Conforme o porta-voz do BC, as iniciativas se dividem em duas frentes. A primeira delas tem como foco micro e pequenas empresas com um único sócio. “Em teoria, para uma empresa de sócio único, a jornada deveria ser tão simples e tão fluida quanto a jornada de uma pessoa natural. E o que é que está acontecendo para que essa jornada não esteja fluindo?”, questionou ele.

Mardilson disse que já estão sendo definidas alterações nas especificações das APIs para resolver questões técnicas e de negócio relacionadas a essa jornada. “É um ‘freio de arrumação'”, afirmou ele. “A gente já deu bastante oportunidade para o mercado trazer soluções. Temos algumas propostas na mesa. Agora, temos um dever dentro de casa”. API é a sigla em inglês para interface de programação de aplicação.
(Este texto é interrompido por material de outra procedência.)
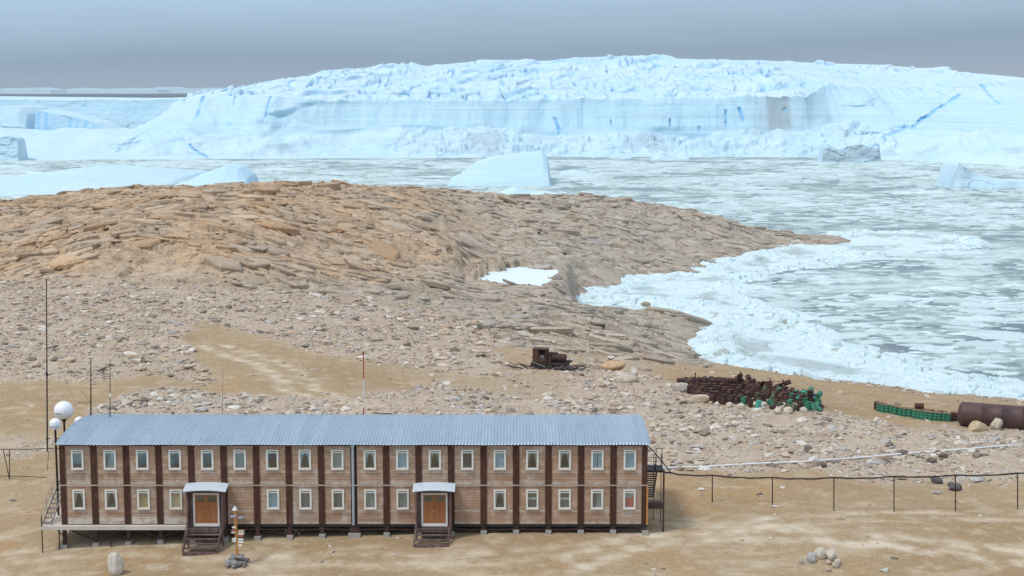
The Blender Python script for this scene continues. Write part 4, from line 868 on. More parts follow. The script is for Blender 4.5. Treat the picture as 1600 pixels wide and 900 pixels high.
# left deck
dk = MB(); dz = ZB-.02; dx0 = at(64, 818, YF-.6).x; dx1 = XP[4]-.32
dk.box(dx0, dx1, YF-.62, YF-.09, dz-.10, dz); dk.box(dx0, XL-.06, YF-.088, YF+5.5, dz-.10, dz); dk.build('deck', M_PALEWOOD, root, O)
dk = MB(); dk.box(dx0-.03, dx1, YF-.66, YF-.622, dz-.24, dz+.03); dk.build('deck_edge', M_PALEWOOD, root, O)
for (x, y, top) in ((dx0+.03, YF-.55, dz+.75), (dx0+.3, YF+2.8, dz), (dx0+.5, YF+5.2, dz), (XL-.15, YF-.4, dz), (at(173, 840, YF-.4).x, YF-.4, dz)):
    m = MB(); m.tube((x, y, gz(x, y)-.1), (x, y, top-.11 if top == dz else top), .045); m.build('deck_post', M_STEEL, root, O)
m = MB(); m.bar((XL-.15, YF-.4, dz-.15), (XL-1.0, YF-.4, dz-.15), .06); m.bar((XL+.2, YF-.2, dz-.2), (XP[1]-.1, YF-.2, gz(XP[1], YF-.2)+.5), .06); m.bar((XL+.3, YF-.3, dz-.9), (dx0+.9, YF-.2, dz-.2), .06); m.build('deck_brace', M_STEEL, root, O)
# left side stair : climbs along the end wall towards the back
ss_ = MB(); a0 = Vector((XL-1.15, YF-.1, dz)); a1 = Vector((XL-.75, YF+5.6, dz+3.5))
for k_ in (-.33, .33):
    ss_.bar(a0+Vector((k_, 0, .05)), a1+Vector((k_, 0, 0)), .05, .16)
ss_.build('side_stair', M_GREYST, root, O)
m = MB()
for k in range(14):
    p = a0.lerp(a1, (k+.5)/14); m.box(p.x-.31, p.x+.31, p.y-.12, p.y+.12, p.z-.02, p.z+.02)
m.build('tread', M_GREYST, root, O)
m = MB()
for k_ in (-.36, .36):
    for h_ in (.55, 1.0): m.tube(a0+Vector((k_, 0, h_)), a1+Vector((k_, 0, h_)), .022, n=6)
    for k in range(6): p = a0.lerp(a1, k/5); m.tube(p+Vector((k_, 0, 0)), p+Vector((k_, 0, 1.0)), .02, n=6)
m.build('stair_rail', M_GREYST, root, O)
m = MB(); m.box(XL-1.15, XL-.05, YF+5.62, YF+7.2, dz+3.35, dz+3.45); m.tube((XL-.28, YF+5.7, dz+.0), (XL-.28, YF+5.7, dz+4.4), .10); m.tube((XL-1.1, YF+7.1, gz(XL-1, YF+7)), (XL-1.1, YF+7.1, dz+4.3), .05); m.build('side_landing', M_STEEL, root, O)
# porches
def porch(i, ug0, ug1, vbot, ntr):
    x0, x1 = at(ug0, 790, YF-1.2).x, at(ug1, 790, YF-1.2).x; yf = YF-1.2; zt = at(320, 769, yf-.15).z; zf = ZB+.02
    p = MB()
    p.box(x0, x0+.07, yf+.02, YF-.09, zf, zt); p.box(x1-.07, x1, yf+.02, YF-.09, zf, zt)   # sides
    dw = .96; xc = (x0+x1)/2+.06
    p.box(x0+.07, xc-dw, yf+.32, yf+.40, zf, zt); p.box(xc+dw, x1-.07, yf+.32, yf+.40, zf, zt); p.box(xc-dw, xc+dw, yf+.32, yf+.40, zt-.18, zt)
    p.box(x0-.02, x0+.12, yf-.02, yf+.12, zf-.3, zt); p.box(x1-.12, x1+.02, yf-.02, yf+.12, zf-.3, zt)
    p.box(x0, x1, yf-.04, YF-.09, zf-.13, zf-.005); p.box(x0+.02, x1-.02, yf-.06, yf-.04, zf-.30, zf)
    for x in (x0+.05, x1-.05): p.box(x-.06, x+.06, yf, yf+.12, gz(x, yf)-.1, zf-.302)
    p.box(XP[i]+.25, x0-.002, YF+.02, YF+.12, ZB, ZM); p.box(x1+.002, XP[i+1]-.25, YF+.02, YF+.12, ZB, ZM) if x1 < XP[i+1]-.26 else None
    po = p.build('porch', M_PORCH, root, O)
    # canopy: shallow arched sheet
    m = MB(); k = 12; xa, xb = x0-.22, x1+.28
    def arch(q): return zt+.03+.11*(1-(2*q-1)**2)
    for (ya, yb, za) in ((yf-.28, YF-.10, .0),):
        vs = []
        for j in range(k+1):
            q = j/k; x = xa+(xb-xa)*q
            vs += [(x+(.22*(1-2*q) if 0 else 0), ya, arch(q)), (x, yb, arch(q)+.26), (x, ya, arch(q)+.045), (x, yb, arch(q)+.305)]
        fs = []
        for j in range(k):
            b = 4*j; fs += [(b, b+4, b+5, b+1), (b+2, b+3, b+7, b+6), (b, b+2, b+6, b+4), (b+1, b+5, b+7, b+3)]
        fs += [(0, 1, 3, 2), (4*k, 4*k+2, 4*k+3, 4*k+1)]; m.add(vs, fs)
    m.build('canopy', M_CANOPY, po, O)
    m = MB(); k = 12; vs = []
    for j in range(k+1):
        q = j/k; x = x0+(x1-x0)*q; vs += [(x, yf-.06, zt-.10), (x, yf-.06, arch(.1+.8*q)-.01), (x, yf+.0, zt-.10), (x, yf+.0, arch(.1+.8*q)-.01)]
    fs = []
    for j in range(k):
        b = 4*j; fs += [(b, b+4, b+5, b+1), (b+2, b+3, b+7, b+6), (b, b+2, b+6, b+4)]
    m.add(vs, fs); m.build('canopy_trim', M_PORCH, po, O)
    # door
    yd = yf+.30; zdt = zt-.20; fr_ = MB()
    fr_.box(xc-dw, xc-dw+.12, yd-.04, yd+.05, zf+.08, zdt); fr_.box(xc+dw-.12, xc+dw, yd-.04, yd+.05, zf+.08, zdt); fr_.box(xc-dw+.12, xc+dw-.12, yd-.04, yd+.05, zdt-.10, zdt); fr_.box(xc-dw+.12, xc+dw-.12, yd-.04, yd+.05, zf+.08, zf+.30)
    fr_.build('door_frame', M_WHITE, po, O)
    for s in (-1, 1):
        a_ = xc+(-dw+.122 if s < 0 else .012); b_ = xc+(-.012 if s < 0 else dw-.122)
        d_ = MB(); z0, z1_ = zf+.302, zdt-.102; zg0, zg1 = z1_-.55, z1_-.10
        d_.box(a_, b_, yd, yd+.045, z0, zg0); d_.box(a_, a_+.09, yd, yd+.045, zg0, z1_); d_.box(b_-.09, b_, yd, yd+.045, zg0, z1_); d_.box(a_+.09, b_-.09, yd, yd+.045, zg1, z1_)
        d_.build('door', M_DOOR, po, O); g_ = MB(); g_.box(a_+.088, b_-.088, yd+.015, yd+.022, zg0-.01, zg1+.01); g_.build('door_pane', M_GLASS, po, O)
    h_ = MB(); h_.lathe([(.0, -.03), (.035, -.02), (.04, 0), (.03, .02), (0, .03)], (xc-.07, yd-.05, zf+1.25), 8); h_.build('door_handle', M_WHITE, po, O)
    # steps
    pbx, pby = (x0+x1)/2-.12, yf-1.45; gb = gz(pbx, pby); st = MB()
    st.box(x0-.02, x1-.14, yf-1.50, yf-1.47, gb-.05, gb+.16)
    so = st.build('steps', M_PORCH, root, O)
    for x in (x0+.03, x1-.10):
        q_ = MB(); q_.bar((x, yf-.09, zf-.05), (x-.10, yf-1.42, gb+.12), .06, .20); q_.build('stringer', M_PORCH, so, O)
        q_ = MB(); q_.path([(x, yf-.1, zf+.62), (x-.10, yf-1.42, gb+.66), (x-.10, yf-1.42, gb-.1)], .028); q_.build('handrail', M_PORCH, so, O)
    for k in range(ntr):
        q = (k+1)/(ntr+.3); z = zf-.1+(gb-zf+.15)*q; y = yf-.05-1.35*q
        m = MB(); m.box(x0+.04-.1*q, x1-.08-.1*q, y-.17, y+.13, z-.025, z+.025); m.box(x0+.04-.1*q, x1-.08-.1*q, y+.10, y+.12, z-.11, z-.027) if k == ntr-1 else None
        m.build('tread', M_PORCH, so, O)
porch(4, 291.5, 348, 855, 5); porch(11, 649.5, 705, 847, 3)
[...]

Em outras palavras, é um conjunto de regras, definições e protocolos que permite a comunicação entre diferentes sistemas, serviços ou aplicativos.

Mais desafios

A outra frente, de acordo com ele, traz desafios ainda mais complexos. Isso porque envolve lidar com empresas que têm mais de um sócio e necessitam, portanto, de mais de uma autorização para compartilhamento de dados. “Hoje se tem uma discussão de como se resolver essa questão das empresas junto às instituições, nessa questão de múltiplos poderes ou múltiplas alçadas. Existem questões jurídicas e técnicas envolvidas nisso.”

A qualidade dos dados é outro ponto de atenção no Open Finance para empresas. Mardilson lembrou que o Banco Central já enfrentou o mesmo desafio com os dados das pessoas físicas, realizando um trabalho interno que aprimorou a governança e a consistência das informações. “Posso afirmar que melhorou bastante a gestão dos dados da pessoa natural. Obviamente, é um trabalho contínuo”, afirmou. Segundo ele, o BC agora aplica o mesmo rigor ao tratamento dos dados de pessoas jurídicas, considerando suas especificidades e exigindo “ajustes mais finos” nas integrações. “Talvez não seja na velocidade que a gente gostaria, mas os esforços estão sendo feitos”, completou.